Can You Belong to More Than One Nation?

Margaret Wente, Globe and Mail (Toronto), April 23, 2009

A few weeks ago, I ran into a traffic jam in downtown Toronto. Thousands of people were thronging the streets and waving colourful banners. Many were families with small children. Perhaps it was a religious festival, I thought–just another piece of the kaleidoscope that makes up our multicultural city.

I should be ashamed of my ignorance. But I suspect it’s shared by most Canadians. It’s safe to say that not one in 50 would be able to explain who these people are and what they want–even though, on Tuesday, more than 30,000 of them staged one of the biggest demonstrations that Parliament Hill has seen in years. “Canada don’t fail your people,” the signs demanded.

The people in question are Tamil Canadians. The banners they have long waved are the colours of the Tamil Tigers, a terrorist group banned in Canada whose goals (if not methods) are supported by most of Canada’s 200,000-strong Tamil community. They want Canada to intervene in the bloody civil war that may now be in its final stages, as the Sri Lankan government bears down on the Tigers’ last stronghold.

Is this our fight?
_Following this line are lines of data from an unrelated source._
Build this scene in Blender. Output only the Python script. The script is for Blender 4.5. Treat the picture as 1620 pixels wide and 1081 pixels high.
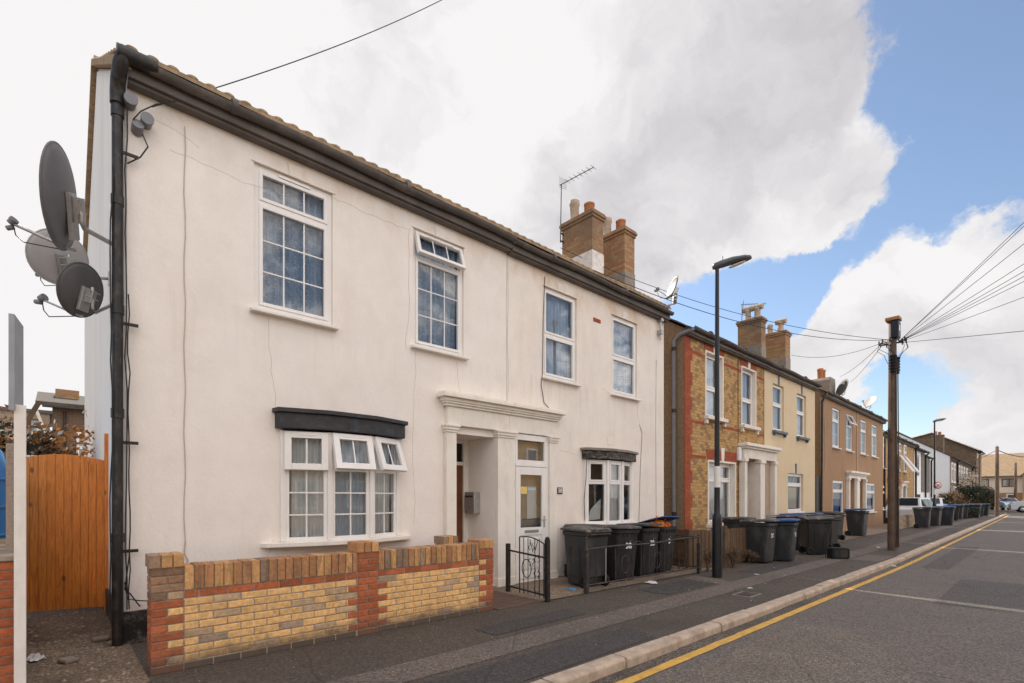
import bpy, math, random
from mathutils import Vector, Matrix
random.seed(7)
R = math.radians
sc = bpy.context.scene
for o in list(bpy.data.objects): bpy.data.objects.remove(o)
col = sc.collection

# ------------------------------------------------------------------ camera
CAMH = 1.43
AL = math.atan2(880, 800); SA, CA = math.sin(AL), math.cos(AL)
cam_d = bpy.data.cameras.new('camera'); cam = bpy.data.objects.new('camera', cam_d); col.objects.link(cam)
cam.location = (0, 0, CAMH); cam.rotation_euler = (R(90), 0, AL - R(90))
cam_d.sensor_width = 36; cam_d.lens = 800/1620*36; cam_d.shift_y = (788-540.5)/1620
cam_d.clip_start = .05; cam_d.clip_end = 3000
sc.camera = cam

# ------------------------------------------------------------------ world / sun / exposure
SUN_AZ, SUN_EL = R(82), R(39)         # azimuth measured from +X towards +Y
sd = Vector((math.cos(SUN_AZ)*math.cos(SUN_EL), math.sin(SUN_AZ)*math.cos(SUN_EL), math.sin(SUN_EL)))
sun_d = bpy.data.lights.new('sun', 'SUN'); sun = bpy.data.objects.new('sun', sun_d); col.objects.link(sun)
sun_d.energy = 4.2; sun_d.angle = R(.6); sun_d.color = (1, .93, .82)
sun.rotation_euler = sd.to_track_quat('Z', 'Y').to_euler()
sc.view_settings.view_transform = 'Standard'; sc.view_settings.look = 'None'
sc.view_settings.exposure = 0.70; sc.view_settings.gamma = 1

def vdir(px, py):
    u = (px-810)/800; v = (788-py)/800
    return Vector((CA+u*SA, SA-u*CA, v)).normalized()

W = bpy.data.worlds.new('World'); sc.world = W; W.use_nodes = True
nt = W.node_tree; N = nt.nodes; LK = nt.links; N.clear()
def wn(t, **k):
    n = N.new(t)
    for a, b in k.items(): setattr(n, a, b)
    return n
wout = wn('ShaderNodeOutputWorld')
sky = wn('ShaderNodeTexSky'); sky.sky_type = 'NISHITA'; sky.sun_disc = False
sky.sun_elevation = SUN_EL; sky.sun_rotation = R(90)-SUN_AZ; sky.air_density = 1.0; sky.dust_density = .6; sky.ozone_density = 1.4
bg1 = wn('ShaderNodeBackground'); bg1.inputs[1].default_value = .112
skt = wn('ShaderNodeMix', data_type='RGBA'); skt.inputs[0].default_value = .03; skt.inputs[7].default_value = (6, 6, 6, 1)
LK.new(sky.outputs[0], skt.inputs[6]); LK.new(skt.outputs[2], bg1.inputs[0])
tc = wn('ShaderNodeTexCoord')
def m2(op, a, b=None, c=None, clamp=False):
    n = wn('ShaderNodeMath', operation=op, use_clamp=clamp)
    for i, v in enumerate((a, b, c)):
        if v is None: continue
        if isinstance(v, (int, float)): n.inputs[i].default_value = v
        else: LK.new(v, n.inputs[i])
    return n.outputs[0]
wn0 = wn('ShaderNodeTexNoise'); wn0.inputs['Scale'].default_value = 5.5; wn0.inputs['Detail'].default_value = 11; wn0.inputs['Roughness'].default_value = .62; LK.new(tc.outputs['Generated'], wn0.inputs[0])
wv1 = wn('ShaderNodeVectorMath', operation='SUBTRACT'); LK.new(wn0.outputs['Color'], wv1.inputs[0]); wv1.inputs[1].default_value = (.5, .5, .5)
wv2 = wn('ShaderNodeVectorMath', operation='SCALE'); LK.new(wv1.outputs[0], wv2.inputs[0]); wv2.inputs['Scale'].default_value = .20
wv3 = wn('ShaderNodeVectorMath', operation='ADD'); LK.new(wv2.outputs[0], wv3.inputs[0]); LK.new(tc.outputs['Generated'], wv3.inputs[1])
wv4 = wn('ShaderNodeVectorMath', operation='NORMALIZE'); LK.new(wv3.outputs[0], wv4.inputs[0]); WARP = wv4.outputs[0]
def wnoise(scale, detail=6, rough=.55, dist=0, stretch=(1, 1, 1.7), off=(0, 0, 0)):
    mp = wn('ShaderNodeMapping'); mp.inputs['Scale'].default_value = stretch; mp.inputs['Location'].default_value = off
    LK.new(WARP, mp.inputs[0])
    n = wn('ShaderNodeTexNoise'); n.inputs['Scale'].default_value = scale; n.inputs['Detail'].default_value = detail
    n.inputs['Roughness'].default_value = rough; n.inputs['Distortion'].default_value = dist
    LK.new(mp.outputs[0], n.inputs[0]); return n.outputs[0]
def blob(px, py, rad, amp):
    """a soft patch of sky round the direction of a point, rad in degrees"""
    d = vdir(px, py)
    n = wn('ShaderNodeVectorMath', operation='DOT_PRODUCT'); n.inputs[1].default_value = d
    LK.new(WARP, n.inputs[0])
    r = wn('ShaderNodeMapRange', interpolation_type='SMOOTHSTEP'); LK.new(n.outputs['Value'], r.inputs[0])
    r.inputs[1].default_value = math.cos(R(rad)); r.inputs[2].default_value = 1
    r.inputs[3].default_value = 0; r.inputs[4].default_value = amp
    return r.outputs[0]
def addup(lst):
    s = lst[0]
    for q in lst[1:]: s = m2('ADD', s, q)
    return s
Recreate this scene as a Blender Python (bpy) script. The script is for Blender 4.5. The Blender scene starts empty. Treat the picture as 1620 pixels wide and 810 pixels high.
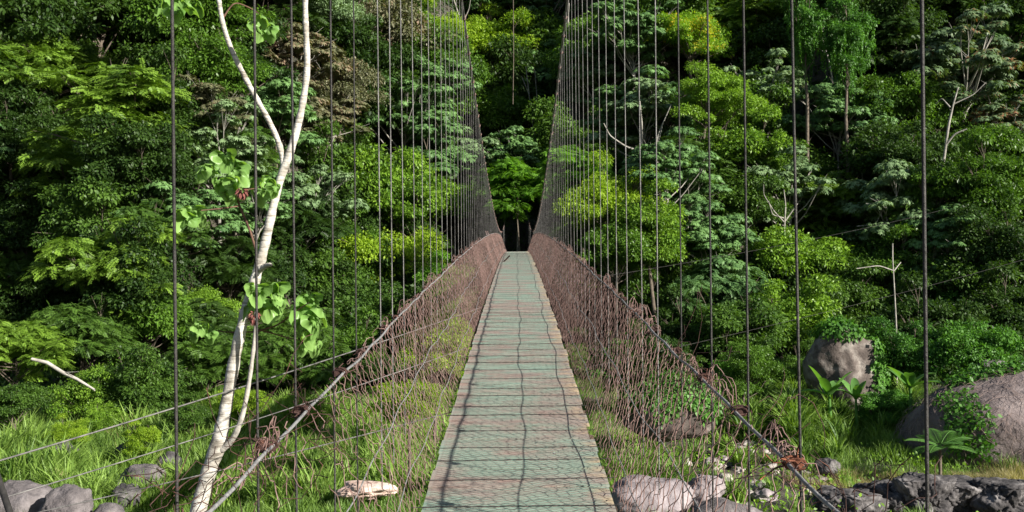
import bpy, math, random
import numpy as np
from mathutils import Vector, Matrix, Euler

random.seed(7)
RNG = np.random.default_rng(7)
SC = bpy.context.scene
COL = SC.collection
rad = math.radians

# ------------------------------------------------------------------ camera
F_PX = 1590.0
cam_d = bpy.data.cameras.new('camera')
cam = bpy.data.objects.new('camera', cam_d)
COL.objects.link(cam)
cam_d.sensor_width = 36
cam_d.lens = 36 * F_PX / 1620
cam_d.clip_start = 0.05
cam_d.clip_end = 3000
ROLL, YAW, PITCH = rad(-0.55), math.atan(8 / F_PX), 0.0
CAM_R = (Matrix.Rotation(YAW, 4, 'Z') @ Matrix.Rotation(rad(90) + PITCH, 4, 'X') @ Matrix.Rotation(ROLL, 4, 'Z'))
cam.matrix_world = CAM_R
SC.camera = cam
R3 = CAM_R.to_3x3()

def P(px, py, D):
    """a point at forward distance D (metres) seen at pixel px,py of the photo"""
    v = R3 @ Vector(((px - 810) / F_PX, (405 - py) / F_PX, -1.0))
    return v * (D / v.y)

# ------------------------------------------------------------------ light
SUN = Vector((1.62, -1.1, 1.0)).normalized()
world = bpy.data.worlds.new('World')
SC.world = world
world.use_nodes = True
nt = world.node_tree
bg = nt.nodes['Background']
sky = nt.nodes.new('ShaderNodeTexSky')
sky.sky_type = 'NISHITA'
sky.sun_disc = False
sky.sun_elevation = math.asin(SUN.z)
sky.sun_rotation = math.atan2(SUN.x, SUN.y)
nt.links.new(sky.outputs[0], bg.inputs[0])
bg.inputs[1].default_value = 0.05
sl = bpy.data.lights.new('sun', 'SUN')
sl.energy = 5.0
sl.angle = rad(0.5)
sl.color = (1.0, 0.95, 0.86)
so = bpy.data.objects.new('sun', sl)
COL.objects.link(so)
so.rotation_euler = SUN.to_track_quat('Z', 'Y').to_euler()
so.location = (40, -20, 40)
SC.view_settings.view_transform = 'Standard'
SC.view_settings.look = 'None'
SC.view_settings.gamma = 1
SC.view_settings.exposure = 1.2
SC.cycles.max_bounces = 6
SC.cycles.diffuse_bounces = 3
SC.cycles.glossy_bounces = 2
SC.cycles.transmission_bounces = 4
SC.cycles.use_denoising = True

# ------------------------------------------------------------------ materials
def new_mat(name):
    m = bpy.data.materials.new(name)
    m.use_nodes = True
    return m, m.node_tree.nodes, m.node_tree.links, m.node_tree.nodes['Principled BSDF']

def ramp(N, stops):
    r = N.new('ShaderNodeValToRGB')
    el = r.color_ramp.elements
    while len(el) < len(stops):
        el.new(0.5)
    for e, (p, c) in zip(el, stops):
        e.position = p
        e.color = (*c, 1)
    return r

def noise(N, L, vec, scale, detail=5, rough=0.6):
    n = N.new('ShaderNodeTexNoise')
    n.inputs['Scale'].default_value = scale
    n.inputs['Detail'].default_value = detail
    n.inputs['Roughness'].default_value = rough
    if vec is not None:
        L.new(vec, n.inputs['Vector'])
    return n

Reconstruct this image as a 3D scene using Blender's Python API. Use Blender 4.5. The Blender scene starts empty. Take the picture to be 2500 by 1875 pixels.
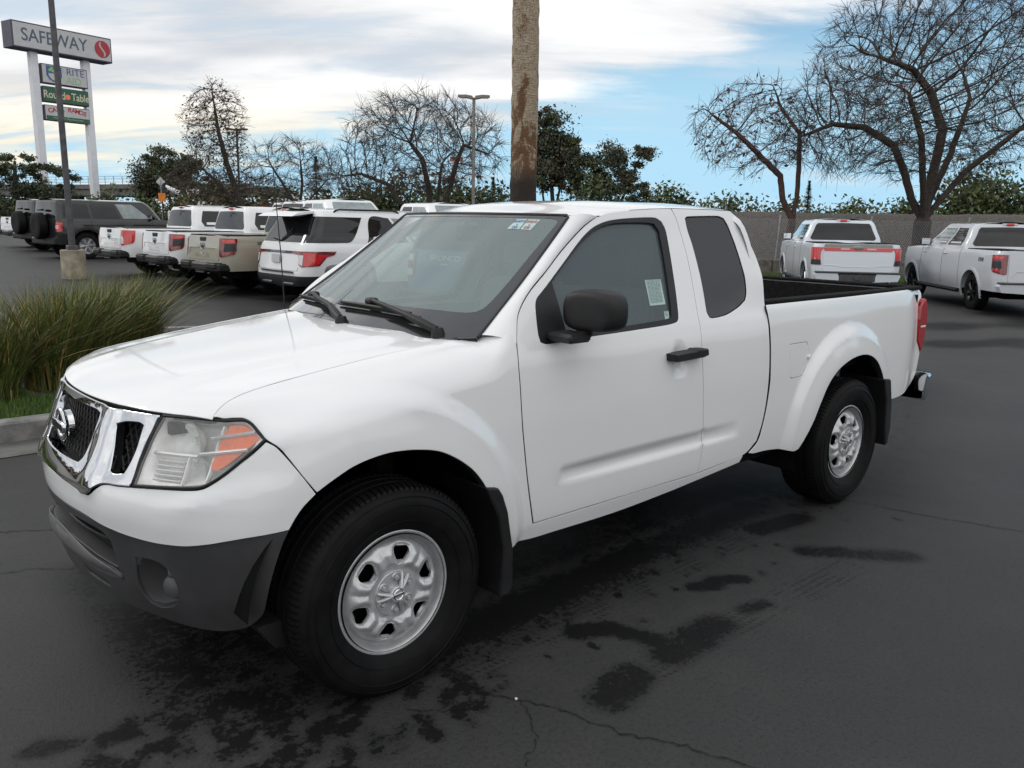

I’d say no. But Tamil Canadians see it differently. Their relatives are being massacred as Canada stands by. Their government should be acting on their behalf. Otherwise, it will have blood on its hands.

In this new, transnational era, issues of identity and politics spill over national borders. And questions of citizenship and belonging become increasingly blurred. Tamil Canadians “belong to more than one nation,” says R. Cheran, a Tamil poet and sociology professor at the University of Windsor.

The Tamils are just one of several large ethnic groups that have sprung up in the urban ring around Toronto. Today, they are the biggest Tamil diaspora in the world. With their own newspapers, TV and radio stations (all pro-Tiger), strong community networks and Tamil-language services, they are a little world within a world. They are also a major source of funding for the Tamil Tigers, who, for decades, have been extracting “war taxes” from the willing and the unwilling alike–sometimes by threatening to harm relatives back home if people don’t pay.

The Tamils’ nationalism isn’t fading with the second generation. Instead, it’s more passionate than ever. Most of the demonstrators are second- or even third-generation Tamils. “There’s an important change taking place,” says Prof. Cheran. “They are reaffirming their ethnic identity. Their attachment to the collectivity has become much stronger.”

According to research by sociologist Jeffrey Reitz and others, this trend is increasingly pronounced among the second generation of immigrant visible-minority groups. Compared with their parents, they feel less, not more, “Canadian.” That doesn’t mean Tamil Canadians don’t engage in mainstream politics. They do–and they’re acquiring a lot of clout.

Stories about the Tamils often centre on the Tamil Tigers, who are infamous for pioneering the use of suicide bombing, recruiting child soldiers and massacring innocent civilians. To most Tamils, the Tigers are their only protection against a brutal government that has oppressed the Tamil population for years and killed its own share of civilians. But the real question for Canada is not about good guys or bad guys–it’s to what extent our government will respond to the pressures of transnational ethnic groups, as these groups become ever more influential.

There’s another question: How will Canada evolve when so many people have multiple allegiances, to homeland and to host land? “I believe it is possible for people to be loyal to more than one nation, one history and one idea,” says Prof. Cheran, who thinks we should embrace the idea of transnational citizenship.

I don’t know if he’s right, but I do know this. There are many mini-nations in our midst. And most of us don’t know anything about them.